Look, people are angry about their jobs, and their health care, and they are taking out that anger on the bonuses. It is a fairly simple causality chain that should be obvious to any political observer:
- People are pissed about the economy being in a recession, because it makes their lives worse.
- People blame Wall Street for the recession. They are right to do this--it ain't a secret who caused the problems we face.
- People don't like that, to fix the recession, more government money is being spent on Wall Street than on average Americans.
- When Wall Street grows even richer as a result of the bailout, but the lives of average Americans are only getting worse despite the bailout, then it makes most people really, really, really fucking angry.

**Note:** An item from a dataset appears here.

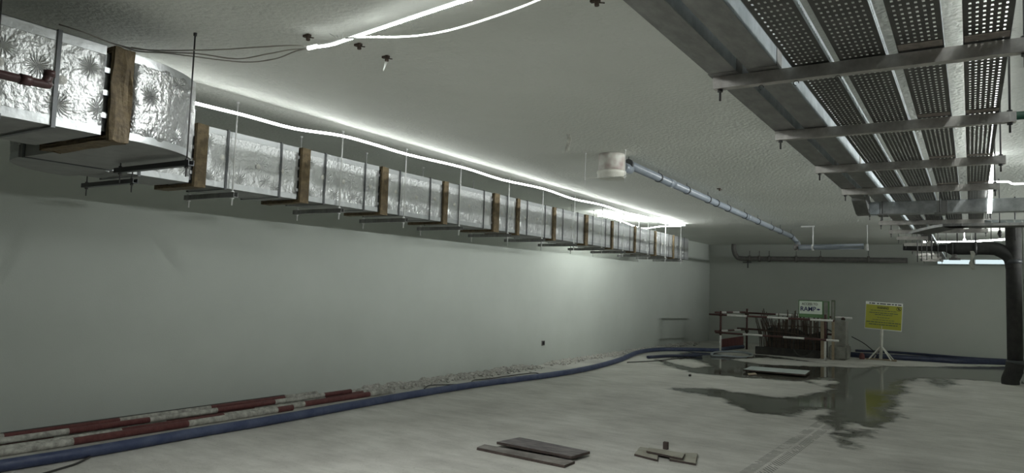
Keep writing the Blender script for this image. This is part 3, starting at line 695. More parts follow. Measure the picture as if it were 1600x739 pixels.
# ------------------------------------------------------------------ pipes
XP = -3.23
pz = lambda u, v: at(u, v, x=XP)
c_px = [(982, 256), (1029, 277.5), (1073, 296.5), (1106, 311), (1119, 317), (1137, 325), (1163, 336.5), (1184, 346), (1205, 355.5), (1219, 361.5), (1236, 369)]
cps = [pz(*p) for p in c_px]
za = cps[1].z; zb_ = cps[-1].z; y1_ = cps[1].y; y2_ = cps[-1].y
def pzz(y): return za+(zb_-za)*(y-y1_)/(y2_-y1_)
t = thing('drain_pipe', 'long grey plastic drain pipe under the ceiling with dark clamps', 'pipe', (XP, 7.72, 0))
bm = new(); endy = y2_
tube(bm, [(0, 0, pzz(7.72)), (0, endy-7.72, pzz(endy))], .053, 20); link('pipe_run', bm, 'pvc', t)
HP = at(1330, 386.5, y=17.0)   # horizontal pipe
bm = new(); tube(bm, spline([(0, endy-7.72-.05, pzz(endy)), (.0, endy-7.72+.12, pzz(endy)-.01), (.12, 17-7.72-.25 if endy < 16.6 else endy-7.72+.25, (pzz(endy)+HP.z)/2), (.25, 17-7.72, HP.z)], 6), .053, 16); link('elbow', bm, 'pvc', t)
for i, p in enumerate(cps):
    bm = new(); tube(bm, [(0, p.y-7.72-.018, pzz(p.y)), (0, p.y-7.72+.018, pzz(p.y))], .062, 20)
    if i not in (4,): tube(bm, [(0, p.y-7.72, pzz(p.y)+.06), (0, p.y-7.72, H)], .005, 6)
    link('clamp', bm, 'pvc_ring', t)
for yy in (9.2, 13.6):
    bm = new(); tube(bm, [(0, yy-7.72-.1, pzz(yy)), (0, yy-7.72+.1, pzz(yy))], .058, 20); link('socket', bm, 'pvc', t)
t = thing('drain_pipe', 'horizontal grey drain pipe crossing in front of the back wall', 'pipe', (HP.x-1.5, 17.0, HP.z))
x0_ = at(1243, 386, y=17.0).x-(HP.x-1.5)
bm = new(); tube(bm, [(x0_, 0, 0), (1.75, 0, .02)], .062, 20); link('pipe_run', bm, 'pvc', t)
bm = new(); tube(bm, [(x0_-.03, 0, 0), (x0_+.06, 0, 0)], .075, 20); link('end_cap', bm, 'pvc_dark', t)
for u in (1270, 1355):
    xx = at(u, 386, y=17.0).x-(HP.x-1.5); bm = new(); tube(bm, [(xx-.02, 0, .0), (xx+.02, 0, .0)], .072, 20); tube(bm, [(xx, 0, .07), (xx, 0, H-HP.z)], .014 if u < 1300 else .008, 8)
    if u < 1300: box(bm, xx-.25, xx+.03, -.02, .02, H-HP.z-.03, H-HP.z)
    link('hanger_clamp', bm, 'pvc_ring' if 0 else 'rod', t)
# wrapped pail at its near end
t = thing('wrapped_drain_box', 'white bucket shaped drain box with torn plastic wrapping under the ceiling', 'drain box', (-3.355, 7.5, 2.893))
def lathe(bm, prof, n=28, mi=0, jit=0):
    rings = [[bm.verts.new(((r+random.uniform(-jit, jit))*math.cos(2*PI*k/n), (r+random.uniform(-jit, jit))*math.sin(2*PI*k/n), z)) for k in range(n)] for r, z in prof]
    for a, b in zip(rings, rings[1:]):
        for k in range(n):
            f = bm.faces.new((a[k], a[(k+1) % n], b[(k+1) % n], b[k])); f.smooth = True; f.material_index = mi
    bm.faces.new(rings[0][::-1]); bm.faces.new(rings[-1])
M['pail'] = mat('smeared white plastic', (.62, .62, .57), .5, var=(.33, .25, .23), vscale=6, bump=.5, bscale=14, detail=2)
M['pail_white'] = mat('white plastic rim', (.78, .78, .72), .45, var=(.62, .61, .54), vscale=9, bump=.2)
bm = new(); lathe(bm, [(.156, .075), (.154, .12), (.152, .18), (.157, .25), (.153, .285)], jit=.002); link('wrapped_body', bm, 'pail', t)
bm = new(); lathe(bm, [(.153, .0), (.164, .006), (.164, .05), (.170, .055), (.170, .08), (.160, .09)], jit=.001); link('rim', bm, 'pail_white', t)
bm = new(); tube(bm, [(.125, .05, .14), (.125, .26, .14)], .056, 18); link('outlet', bm, 'pvc', t)
hanger('drain_box_hanger', 7.30, -3.10, -3.60, 2.872, 'thin trapeze hanger with two pale rods around the white drain box', 'hanger', None, hb=.008, wb=.012, tail=.07, r=.0035, over=.02, mbar='dial_white')
# dark pipe on the back wall
t = thing('wall_pipe', 'dark grey pipe with an elbow running along the top of the back wall', 'pipe', (-5.9, 22.95, 0))
zz = at(1300, 405, y=22.95).z
bm = new(); tube(bm, spline([(0, 0, H), (0, 0, zz+.28), (.08, 0, zz+.08), (.28, 0, zz), (1.2, 0, zz), (4.9, 0, zz-.02)], 6), .075, 16); link('pipe_run', bm, 'pvc_dark', t)
for xx in (.5, .8, 1.1, 1.9, 2.6, 3.9):
    bm = new(); tube(bm, [(xx-.03, 0, zz), (xx+.03, 0, zz)], .10, 18); tube(bm, [(xx, 0, zz), (xx, 0, zz+.25)], .010, 6); link('coupling', bm, 'pvc_dark', t)
bm = new(); tube(bm, [(.45, -.02, zz-.30), (.45, -.02, zz)], .02, 8); box(bm, .3, .55, -.05, .05, zz-.14, zz-.11); link('wall_bracket', bm, 'rod_dark', t)
# black riser
RX, RY = 1.085, 16.9
t = thing('riser_pipe', 'thick black riser pipe standing beside the column with a flared foot bend', 'pipe', (RX, RY, 0))
bm = new(); tube(bm, [(0, 0, .22), (0, 0, 2.55), (.0, 0, H)], .130, 24); link('upright', bm, 'black_pipe', t)
bm = new(); tube(bm, spline([(-.08, 0, .0), (-.08, 0, .10), (-.03, 0, .24), (0, 0, .42)], 5), [.15]*9+[.15]*7, 20) ; link('foot_bend', bm, 'black_pipe', t)
bm = new(); tube(bm, [(0, 0, .40), (0, 0, .47)], .148, 24); link('coupling', bm, 'pvc_ring', t)
bm = new(); tube(bm, [(0, 0, 2.36), (0, 0, 2.44)], .145, 24); link('coupling', bm, 'pvc_ring', t)
bm = new(); tube(bm, spline([(-1.05, 0, 2.66), (-.4, 0, 2.66), (-.22, 0, 2.62), (-.05, 0, 2.48), (0, 0, 2.26)], 6), .130, 24); link('side_branch', bm, 'black_pipe', t)
bm = new(); tube(bm, [(-1.0, 0, 2.66), (-1.06, 0, 2.66), (-1.15, 0, 2.665), (-1.9, 0, 2.69)], [.135, .12, .075, .07], 20); link('reducer', bm, 'black_pipe', t)
bm = new(); tube(bm, [(-.62, 0, 2.72), (-.62, 0, H)], .014, 8); tube(bm, [(-.64, 0, 2.66), (-.60, 0, 2.66)], .140, 24); link('hanger_clamp', bm, 'rod_dark', t)
bm = new(); tube(bm, [(-.98, 0, 2.60), (-.98, 0, 2.50), (-.98, 0, 2.46)], [.05, .05, .07], 12); box(bm, -1.08, -.88, -.04, .04, 2.42, 2.46); link('cleaning_port', bm, 'pvc_dark', t)
M['rag'] = mat('grey plastic rag', (.30, .30, .26), .6)
bm = new(); p = at(1519, 415, y=16.7)
prev = None
for k in range(7):
    zc = 2.60-.062*k; wv = .03+.012*math.sin(k*1.7); xx = p.x+.02*math.sin(k*1.3)
    cur = [bm.verts.new((xx-wv, 16.762-.006*abs(math.sin(k)), zc)), bm.verts.new((xx+wv, 16.762-.006*abs(math.sin(k*2)), zc)), bm.verts.new((xx+wv, 16.768, zc)), bm.verts.new((xx-wv, 16.768, zc))]
    if prev:
        for q in range(4): bm.faces.new((prev[q], prev[(q+1) % 4], cur[(q+1) % 4], cur[q]))
    prev = cur
tag(link('plastic_scrap', bm, 'rag'), 'scrap of plastic hanging below the horizontal black pipe', 'scrap')
# green pipe at upper right
a, b = at(1562, 183, y=6.5), at(1600, 179, y=6.5)
t = thing('green_pipe', 'dark green pipe under the ceiling at the right edge of the photo', 'pipe', (a.x, 6.5, a.z))
bm = new(); tube(bm, [(0, 0, 0), (3.4, 0, 0)], .032, 16); link('pipe_run', bm, 'greenpipe', t)
bm = new(); tube(bm, [(-.01, 0, 0), (.05, 0, 0)], .040, 16); link('end_socket', bm, 'greenpipe', t)
bm = new(); tube(bm, [(.6, 0, 0), (.6, 0, H-a.z)], .005, 6); tube(bm, [(.58, 0, 0), (.62, 0, 0)], .038, 16); link('clip', bm, 'rod_dark', t)

# ------------------------------------------------------------------ ceiling leftovers
def fixing(u, v, lb, tails=0):
    p = at(u, v, z=H-.01); bm = new(); 
    tube(bm, [p+Vector((0, 0, .01)), p+Vector((.004, 0, -.03))], .014, 7); box(bm, p.x-.035, p.x+.02, p.y-.012, p.y+.012, p.z-.006, p.z+.008)
    tube(bm, [p+Vector((0, 0, -.01)), p+Vector((.045, .01, -.018))], .004, 5)
    o = thing('ceiling_fixing', lb, 'ceiling fixing', (0, 0, 0)); link('anchor', bm, 'rust', o)
    for k in range(tails):
        bm = new(); q = p+Vector((.012*k-.01, 0, -.01)); tube(bm, spline([q, q+Vector((-.01, .01, -.03)), q+Vector((-.015-.01*k, 0, -.085))], 3), .003, 5); link('wire_tail', bm, 'white_cord', o)
fixing(481, 56, 'small dark fixing in the ceiling above the plug end of the rope light')
fixing(561, 70, 'small dark fixing in the ceiling just below the ceiling rope light')
fixing(604, 89, 'rusty ceiling fixing with two white wire tails hanging', 2)
fixing(932, 1, 'small dark fixing in the ceiling at the top edge left of the trays')
fixing(1124, 295, 'tiny dark fixing in the ceiling between the drain pipe and the trays')
bm = new(); prev = None; p = at(888, 210, z=H)
for k in range(6):
    q = p+Vector((.012*math.sin(k), .0, -.035*k)); cur = [bm.verts.new(q+Vector((s*.022, d, 0))) for s, d in ((-1, 0), (1, 0), (1, .004), (-1, .004))]
    if prev:
        for j in range(4): bm.faces.new((prev[j], prev[(j+1) % 4], cur[(j+1) % 4], cur[j]))
    else: bm.faces.new(cur)
    prev = cur
bm.faces.new(prev[::-1]); bmesh.ops.recalc_face_normals(bm, faces=bm.faces)
tag(link('tape_scrap', bm, 'paint_white'), 'strip of pale tape hanging from the ceiling left of the white drain box', 'tape')
p = at(849, 536, x=wx(12.8)+.005)
bm = new(); box(bm, -.005, .012, -.055, .055, -.05, .05); t = thing('wall_socket_box', 'small dark socket box in the left wall above the rubble', 'socket', (wx(p.y)+.001, p.y, p.z), ang*1.3)
link('box_rim', bm, 'pvc_dark', t); bm = new(); box(bm, .012, .016, -.04, .04, -.036, .036); link('opening', bm, 'dark', t)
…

Americans aren't mad at the bonuses in and of themselves. Americans are angry about the bonuses because they are angry about the recession. Because they are angry at Wall Street. Because they are angry at the bailout. The specific anger at the bonuses is just a vehicle for other, broader anger right now. To not recognize this is an extraordinary level of tone-deafness. There is a direct, obvious connection between anger over the bonuses and people being worried about their jobs.
As much as many political observers like to think otherwise, people are not dumb. Right now, Americans can quickly draw a connection between their economic condition and people on Wall Street getting rich. If you think that people are sitting around saying "I am worried about my job, so I wish people would stop talking about Wall Street getting rich, because I see no connection between the two whatsoever," then you are just blind. Worse, you have basically turned into the same people who defended the Bush administration for losing $12 billion in cash in Iraq, because supposedly that wasn't really much money.
Americans are pissed about the bonuses because they are pissed about the recession. Because they are pissed at Wall Street. Because they are pissed a a bailout they were told was necessary, but that only seems to helping make the rich get richer. If that isn't obvious to you, it should be. Democrats and progressives are screwed if we don't catch this populist wave.